Now I really need to focus on a partial re-do of the Sitelinks datasets in accordance with T288611#7296573: I had underestimated the number of Scholarly Papers by a possibly large margin of error in my previous analyses!

@Manuel

The datasets described in T288611#7283258 are now updated with correct data and found in this public directory.

Next step: a re-work of T288611#7293369.

@Manuel

Here is a refinment of T288611#7293369:

Sitelinks Statistics

  1. In whole Wikidata, we currently find 26,368,626 items (out of 91,437,737 items with P31 instance of, P279 subclass of, or P361 part of) with sitelinks: that would be about 28.84% of all Wikidata items, implying 71.16% of items w/o sitelinks.
  1. In Astronomical Objects alone, we currently find 354,814 items (out of 8,417,204) with sitelinks: that would be about 4.22% of all Astronomical Objects in Wikidata items, implying 95.78% of items w/o sitelinks.
  1. In Scholarly Papers alone, we currently find 20,700 items (out of 37,380,570) with sitelinks: that means that close to 0% of items in Scholarly Papers have sitelinks.
  1. In "core" Wikidata (i.e.
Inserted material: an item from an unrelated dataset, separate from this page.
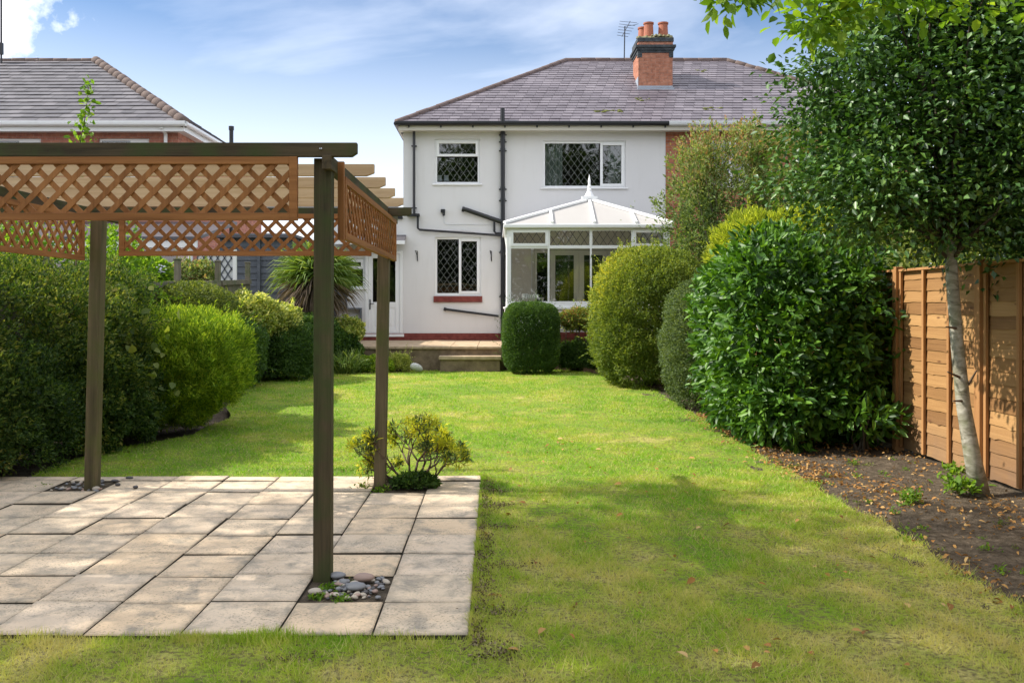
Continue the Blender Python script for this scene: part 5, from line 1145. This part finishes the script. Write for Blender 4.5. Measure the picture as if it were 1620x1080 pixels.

Wikidata - (Astronomical Objects + Scholarly Papers)), we currently find 25,993,112 items (out of 45,639,964 items with P31 instance of, P279 subclass of, or P361 part of) with sitelinks: that means that 57% of items in "core" Wikidata have sitelinks while 43% do not.

For Commons, don't forget that the sitelink may be in a different item (category vs. topic or list item), which probably complicates the queries quite a bit.

@GoranSMilovanovic: Per emails from Sep18 and Oct20 and https://www.mediawiki.org/wiki/Bug_management/Assignee_cleanup , I am resetting the assignee of this task because there has not been progress lately (please correct me if I am wrong!). Resetting the assignee avoids the impression that somebody is already working on this task. It also allows others to potentially work towards fixing this task. Please claim this task again when you plan to work on it (via Add Action...Assign / Claim in the dropdown menu) - it would be welcome. Thanks for your understanding!